Given records start
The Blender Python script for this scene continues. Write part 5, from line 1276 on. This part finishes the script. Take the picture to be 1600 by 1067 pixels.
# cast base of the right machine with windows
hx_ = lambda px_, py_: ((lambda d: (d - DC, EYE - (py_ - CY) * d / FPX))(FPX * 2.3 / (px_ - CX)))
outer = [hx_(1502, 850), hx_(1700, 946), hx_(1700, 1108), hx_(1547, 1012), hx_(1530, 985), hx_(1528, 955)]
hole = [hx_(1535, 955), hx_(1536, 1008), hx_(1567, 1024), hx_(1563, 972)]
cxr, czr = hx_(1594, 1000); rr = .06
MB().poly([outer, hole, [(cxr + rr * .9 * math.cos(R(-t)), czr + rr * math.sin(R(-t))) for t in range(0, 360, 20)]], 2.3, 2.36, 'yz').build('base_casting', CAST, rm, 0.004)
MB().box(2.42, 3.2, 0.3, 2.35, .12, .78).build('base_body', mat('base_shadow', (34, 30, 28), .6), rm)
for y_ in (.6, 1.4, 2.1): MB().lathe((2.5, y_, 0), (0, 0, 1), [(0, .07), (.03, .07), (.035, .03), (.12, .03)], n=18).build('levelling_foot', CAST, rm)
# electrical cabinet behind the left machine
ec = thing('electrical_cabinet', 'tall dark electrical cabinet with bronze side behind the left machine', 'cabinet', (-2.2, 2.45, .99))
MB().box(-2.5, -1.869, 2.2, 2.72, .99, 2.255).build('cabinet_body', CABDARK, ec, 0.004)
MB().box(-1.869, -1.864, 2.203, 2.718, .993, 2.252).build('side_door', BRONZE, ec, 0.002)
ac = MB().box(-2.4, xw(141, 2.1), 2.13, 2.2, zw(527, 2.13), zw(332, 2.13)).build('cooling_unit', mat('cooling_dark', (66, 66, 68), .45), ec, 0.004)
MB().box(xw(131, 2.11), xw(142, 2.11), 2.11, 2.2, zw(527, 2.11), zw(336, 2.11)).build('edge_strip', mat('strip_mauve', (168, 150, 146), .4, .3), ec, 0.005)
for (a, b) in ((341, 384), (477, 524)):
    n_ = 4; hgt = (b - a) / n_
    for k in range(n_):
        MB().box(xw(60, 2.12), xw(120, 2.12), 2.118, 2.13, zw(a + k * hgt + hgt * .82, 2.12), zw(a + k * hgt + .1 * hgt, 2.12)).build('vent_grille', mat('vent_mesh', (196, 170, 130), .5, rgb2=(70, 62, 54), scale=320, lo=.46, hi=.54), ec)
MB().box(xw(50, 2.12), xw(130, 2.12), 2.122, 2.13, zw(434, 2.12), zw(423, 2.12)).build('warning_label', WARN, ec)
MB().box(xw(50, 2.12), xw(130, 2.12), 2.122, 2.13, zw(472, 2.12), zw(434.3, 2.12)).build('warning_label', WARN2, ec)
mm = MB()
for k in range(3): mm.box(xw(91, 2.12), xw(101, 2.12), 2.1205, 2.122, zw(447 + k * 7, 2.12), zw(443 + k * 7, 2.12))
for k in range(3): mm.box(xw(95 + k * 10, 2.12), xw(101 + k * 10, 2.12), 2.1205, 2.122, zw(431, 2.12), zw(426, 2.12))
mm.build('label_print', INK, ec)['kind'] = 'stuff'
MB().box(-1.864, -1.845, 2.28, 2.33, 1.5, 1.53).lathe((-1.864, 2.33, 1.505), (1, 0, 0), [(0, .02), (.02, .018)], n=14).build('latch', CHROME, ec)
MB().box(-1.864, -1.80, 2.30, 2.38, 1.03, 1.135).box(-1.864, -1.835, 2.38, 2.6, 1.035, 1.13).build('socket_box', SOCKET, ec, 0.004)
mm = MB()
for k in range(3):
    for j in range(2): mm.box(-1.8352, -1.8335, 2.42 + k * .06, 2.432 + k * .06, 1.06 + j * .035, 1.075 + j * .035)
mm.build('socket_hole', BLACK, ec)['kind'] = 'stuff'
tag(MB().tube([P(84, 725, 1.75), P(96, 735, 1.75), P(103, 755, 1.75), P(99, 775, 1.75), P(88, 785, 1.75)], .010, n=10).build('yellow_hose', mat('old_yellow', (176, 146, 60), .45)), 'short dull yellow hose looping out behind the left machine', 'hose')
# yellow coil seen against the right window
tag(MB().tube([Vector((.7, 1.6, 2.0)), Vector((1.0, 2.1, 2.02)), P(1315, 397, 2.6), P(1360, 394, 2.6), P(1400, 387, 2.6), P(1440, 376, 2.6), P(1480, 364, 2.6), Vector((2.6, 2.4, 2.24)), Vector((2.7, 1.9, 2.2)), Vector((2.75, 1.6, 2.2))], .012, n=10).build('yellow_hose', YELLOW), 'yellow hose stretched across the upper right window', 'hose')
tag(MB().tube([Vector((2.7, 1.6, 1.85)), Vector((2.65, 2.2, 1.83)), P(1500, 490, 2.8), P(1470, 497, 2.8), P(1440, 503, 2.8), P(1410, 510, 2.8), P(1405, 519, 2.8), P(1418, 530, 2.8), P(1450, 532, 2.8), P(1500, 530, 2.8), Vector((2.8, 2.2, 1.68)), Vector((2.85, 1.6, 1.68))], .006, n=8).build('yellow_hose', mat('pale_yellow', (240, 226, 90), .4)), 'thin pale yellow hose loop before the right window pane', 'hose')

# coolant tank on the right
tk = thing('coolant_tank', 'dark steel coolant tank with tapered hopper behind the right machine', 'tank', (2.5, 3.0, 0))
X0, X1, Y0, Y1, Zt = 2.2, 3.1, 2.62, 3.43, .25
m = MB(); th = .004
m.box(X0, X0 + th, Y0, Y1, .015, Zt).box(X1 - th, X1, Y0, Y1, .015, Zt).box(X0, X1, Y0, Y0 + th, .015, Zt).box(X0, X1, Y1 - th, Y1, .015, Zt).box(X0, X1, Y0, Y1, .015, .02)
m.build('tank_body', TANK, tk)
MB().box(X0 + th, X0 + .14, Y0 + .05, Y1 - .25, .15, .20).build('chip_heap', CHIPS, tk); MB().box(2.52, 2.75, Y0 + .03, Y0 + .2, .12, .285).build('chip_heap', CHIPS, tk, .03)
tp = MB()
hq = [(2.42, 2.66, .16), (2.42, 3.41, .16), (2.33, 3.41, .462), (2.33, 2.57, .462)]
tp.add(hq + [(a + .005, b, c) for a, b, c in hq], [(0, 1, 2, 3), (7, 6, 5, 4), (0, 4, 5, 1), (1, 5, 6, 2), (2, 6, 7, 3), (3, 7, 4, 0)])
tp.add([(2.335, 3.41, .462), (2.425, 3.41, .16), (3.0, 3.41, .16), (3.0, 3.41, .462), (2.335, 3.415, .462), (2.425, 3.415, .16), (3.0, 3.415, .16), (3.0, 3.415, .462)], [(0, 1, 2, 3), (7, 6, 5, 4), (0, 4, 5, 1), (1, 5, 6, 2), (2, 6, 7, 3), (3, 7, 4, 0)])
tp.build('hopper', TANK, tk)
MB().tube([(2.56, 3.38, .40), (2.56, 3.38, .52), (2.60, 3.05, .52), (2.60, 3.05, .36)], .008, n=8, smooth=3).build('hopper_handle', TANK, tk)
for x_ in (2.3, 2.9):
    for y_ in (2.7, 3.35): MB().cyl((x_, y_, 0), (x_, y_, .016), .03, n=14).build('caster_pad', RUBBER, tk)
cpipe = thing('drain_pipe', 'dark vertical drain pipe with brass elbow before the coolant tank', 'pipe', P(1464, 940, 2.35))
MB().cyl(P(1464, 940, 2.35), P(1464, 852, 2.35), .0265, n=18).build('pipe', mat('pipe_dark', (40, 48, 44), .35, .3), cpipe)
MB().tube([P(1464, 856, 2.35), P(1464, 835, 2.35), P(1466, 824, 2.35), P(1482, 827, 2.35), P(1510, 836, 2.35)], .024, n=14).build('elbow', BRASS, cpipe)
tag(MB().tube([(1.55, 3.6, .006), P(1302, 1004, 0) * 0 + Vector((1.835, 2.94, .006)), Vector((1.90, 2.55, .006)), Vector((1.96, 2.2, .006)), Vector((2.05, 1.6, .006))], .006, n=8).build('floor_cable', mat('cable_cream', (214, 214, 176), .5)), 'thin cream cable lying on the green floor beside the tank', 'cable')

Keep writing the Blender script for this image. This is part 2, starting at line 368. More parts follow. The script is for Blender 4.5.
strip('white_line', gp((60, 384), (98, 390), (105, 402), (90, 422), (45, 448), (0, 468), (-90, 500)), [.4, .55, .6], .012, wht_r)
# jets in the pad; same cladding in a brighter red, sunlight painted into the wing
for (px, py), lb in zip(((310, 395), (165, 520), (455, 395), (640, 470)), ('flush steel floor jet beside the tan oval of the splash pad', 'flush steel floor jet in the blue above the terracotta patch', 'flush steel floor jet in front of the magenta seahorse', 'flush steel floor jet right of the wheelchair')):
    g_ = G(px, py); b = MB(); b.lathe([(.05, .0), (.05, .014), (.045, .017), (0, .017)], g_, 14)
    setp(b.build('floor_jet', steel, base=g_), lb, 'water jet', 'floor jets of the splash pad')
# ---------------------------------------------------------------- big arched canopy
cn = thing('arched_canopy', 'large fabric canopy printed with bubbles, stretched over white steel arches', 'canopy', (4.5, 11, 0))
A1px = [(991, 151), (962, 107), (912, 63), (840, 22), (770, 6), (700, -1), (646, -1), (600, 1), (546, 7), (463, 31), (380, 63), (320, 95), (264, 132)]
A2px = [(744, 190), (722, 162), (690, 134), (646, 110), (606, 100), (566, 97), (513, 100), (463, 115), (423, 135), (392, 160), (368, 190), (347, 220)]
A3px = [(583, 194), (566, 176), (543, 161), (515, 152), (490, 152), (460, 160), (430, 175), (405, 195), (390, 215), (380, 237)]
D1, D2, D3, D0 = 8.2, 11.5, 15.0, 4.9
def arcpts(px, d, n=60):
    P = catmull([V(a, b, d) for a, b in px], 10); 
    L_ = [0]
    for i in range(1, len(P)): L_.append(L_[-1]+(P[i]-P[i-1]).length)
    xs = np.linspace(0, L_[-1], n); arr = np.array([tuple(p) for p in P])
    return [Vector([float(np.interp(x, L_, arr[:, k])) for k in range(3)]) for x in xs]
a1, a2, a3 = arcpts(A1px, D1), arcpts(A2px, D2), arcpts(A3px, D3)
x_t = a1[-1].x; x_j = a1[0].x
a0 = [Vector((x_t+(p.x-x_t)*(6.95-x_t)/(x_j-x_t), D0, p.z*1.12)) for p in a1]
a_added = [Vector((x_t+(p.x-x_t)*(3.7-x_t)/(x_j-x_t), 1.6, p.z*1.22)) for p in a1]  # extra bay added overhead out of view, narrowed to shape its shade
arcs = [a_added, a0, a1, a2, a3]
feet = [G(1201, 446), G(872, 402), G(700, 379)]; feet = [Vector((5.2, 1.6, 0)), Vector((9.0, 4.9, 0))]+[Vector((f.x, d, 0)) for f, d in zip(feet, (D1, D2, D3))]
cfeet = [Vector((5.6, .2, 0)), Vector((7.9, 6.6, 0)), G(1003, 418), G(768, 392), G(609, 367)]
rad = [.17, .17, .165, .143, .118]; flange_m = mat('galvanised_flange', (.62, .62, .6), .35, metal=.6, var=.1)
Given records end
** What to produce **
Find how many lines in the material hold the word "script" and state that number alone.

** Reply **
2